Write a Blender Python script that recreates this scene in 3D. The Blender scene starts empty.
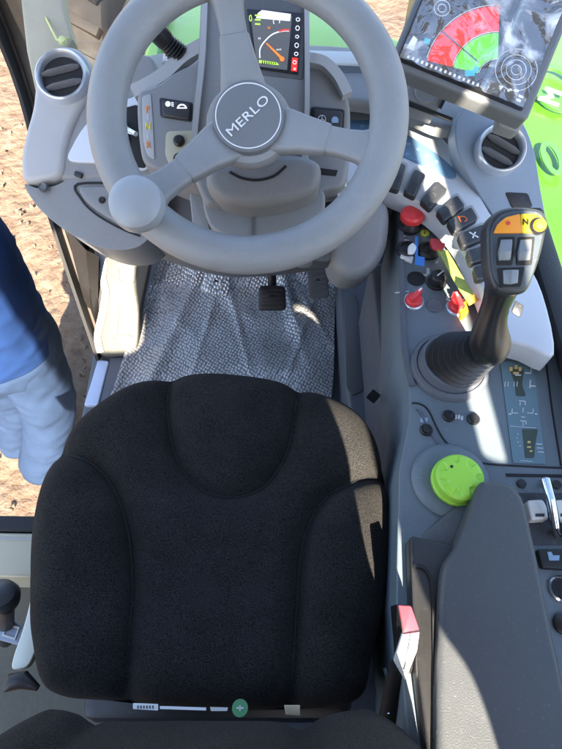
import bpy, bmesh, math, random
import numpy as np
from mathutils import Vector as V, Matrix
random.seed(7)
scene = bpy.context.scene
COL = scene.collection
rad = math.radians

# ------------------------------------------------------------------ camera basis
TILT = rad(60)
CAM = V((0, 0, 1.26)); FOC = 560.0; CX, CY = 281.0, 374.5
RT = V((1, 0, 0)); FW = V((0, math.cos(TILT), -math.sin(TILT))); UP = V((0, math.sin(TILT), math.cos(TILT)))
NM = -FW                       # normal of the dashboard slope (30 degrees off horizontal)
ZU = V((0, 0, 1))
def ray(px, py): return FW + RT*((px-CX)/FOC) + UP*((CY-py)/FOC)
def D(px, py, d): return CAM + ray(px, py)*d
def Z(px, py, z):
    r = ray(px, py); return CAM + r*((z-CAM.z)/r.z)
def Dl(pts, d): return [D(x, y, d) for x, y in pts]
def Zl(pts, z): return [Z(x, y, z) for x, y in pts]

# ------------------------------------------------------------------ materials
MATS = {}
def mat(name, col, rough=0.5, spec=0.5, metal=0.0, bump=0.0, bscale=400.0, var=0.0, vscale=6.0, emit=0.0, sheen=0.0, coat=0.0, dust=0.0):
    m = bpy.data.materials.new(name); m.use_nodes = True
    nt = m.node_tree; b = nt.nodes['Principled BSDF']
    b.inputs['Base Color'].default_value = (*col, 1)
    b.inputs['Roughness'].default_value = rough
    b.inputs['Specular IOR Level'].default_value = spec
    b.inputs['Metallic'].default_value = metal
    if coat: b.inputs['Coat Weight'].default_value = coat
    if sheen:
        b.inputs['Sheen Weight'].default_value = sheen
        b.inputs['Sheen Roughness'].default_value = 0.5
        b.inputs['Sheen Tint'].default_value = (0.9, 0.85, 0.8, 1)
    if emit:
        b.inputs['Emission Color'].default_value = (*col, 1)
        b.inputs['Emission Strength'].default_value = emit
    if bump or var or dust:
        tc = nt.nodes.new('ShaderNodeTexCoord')
    if bump:
        n = nt.nodes.new('ShaderNodeTexNoise'); n.inputs['Scale'].default_value = bscale; n.inputs['Detail'].default_value = 3
        bp = nt.nodes.new('ShaderNodeBump'); bp.inputs['Strength'].default_value = bump; bp.inputs['Distance'].default_value = 0.002
        nt.links.new(tc.outputs['Object'], n.inputs['Vector']); nt.links.new(n.outputs['Fac'], bp.inputs['Height'])
        nt.links.new(bp.outputs['Normal'], b.inputs['Normal'])
    if var or dust:
        n2 = nt.nodes.new('ShaderNodeTexNoise'); n2.inputs['Scale'].default_value = vscale; n2.inputs['Detail'].default_value = 6; n2.inputs['Roughness'].default_value = 0.65
        nt.links.new(tc.outputs['Object'], n2.inputs['Vector'])
        mr = nt.nodes.new('ShaderNodeMapRange')
        mr.inputs['From Min'].default_value = 0.3; mr.inputs['From Max'].default_value = 0.7
        mr.inputs['To Min'].default_value = 1-var; mr.inputs['To Max'].default_value = 1+var
        nt.links.new(n2.outputs['Fac'], mr.inputs['Value'])
        mx = nt.nodes.new('ShaderNodeVectorMath'); mx.operation = 'SCALE'
        mx.inputs[0].default_value = col
        nt.links.new(mr.outputs['Result'], mx.inputs['Scale'])
        out = mx.outputs['Vector']
        if dust:   # fine pale specks of field dust
            n3 = nt.nodes.new('ShaderNodeTexNoise'); n3.inputs['Scale'].default_value = 260; n3.inputs['Detail'].default_value = 2
            nt.links.new(tc.outputs['Object'], n3.inputs['Vector'])
            cr = nt.nodes.new('ShaderNodeMapRange'); cr.inputs['From Min'].default_value = 0.62; cr.inputs['From Max'].default_value = 0.75
            cr.inputs['To Min'].default_value = 0.0; cr.inputs['To Max'].default_value = dust
            nt.links.new(n3.outputs['Fac'], cr.inputs['Value'])
            mix = nt.nodes.new('ShaderNodeMix'); mix.data_type = 'RGBA'
            nt.links.new(cr.outputs['Result'], mix.inputs[0]); nt.links.new(out, mix.inputs[6])
            mix.inputs[7].default_value = (0.45, 0.42, 0.38, 1); out = mix.outputs[2]
        nt.links.new(out, b.inputs['Base Color'])
        mr2 = nt.nodes.new('ShaderNodeMapRange')
        mr2.inputs['From Min'].default_value = 0.3; mr2.inputs['From Max'].default_value = 0.7
        mr2.inputs['To Min'].default_value = max(0.05, rough-0.1); mr2.inputs['To Max'].default_value = min(1, rough+0.1)
        nt.links.new(n2.outputs['Fac'], mr2.inputs['Value']); nt.links.new(mr2.outputs['Result'], b.inputs['Roughness'])
    MATS[name] = m
    return m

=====

WHAT THE EXERCISE ASKS. Could the lines from the top of the material through the line with "def Zl(pts, z): return" be repeated exactly, pictures left out?

FINAL RESULT.
Write a Blender Python script that recreates this scene in 3D. The Blender scene starts empty.
import bpy, bmesh, math, random
import numpy as np
from mathutils import Vector as V, Matrix
random.seed(7)
scene = bpy.context.scene
COL = scene.collection
rad = math.radians

# ------------------------------------------------------------------ camera basis
TILT = rad(60)
CAM = V((0, 0, 1.26)); FOC = 560.0; CX, CY = 281.0, 374.5
RT = V((1, 0, 0)); FW = V((0, math.cos(TILT), -math.sin(TILT))); UP = V((0, math.sin(TILT), math.cos(TILT)))
NM = -FW                       # normal of the dashboard slope (30 degrees off horizontal)
ZU = V((0, 0, 1))
def ray(px, py): return FW + RT*((px-CX)/FOC) + UP*((CY-py)/FOC)
def D(px, py, d): return CAM + ray(px, py)*d
def Z(px, py, z):
    r = ray(px, py); return CAM + r*((z-CAM.z)/r.z)
def Dl(pts, d): return [D(x, y, d) for x, y in pts]
def Zl(pts, z): return [Z(x, y, z) for x, y in pts]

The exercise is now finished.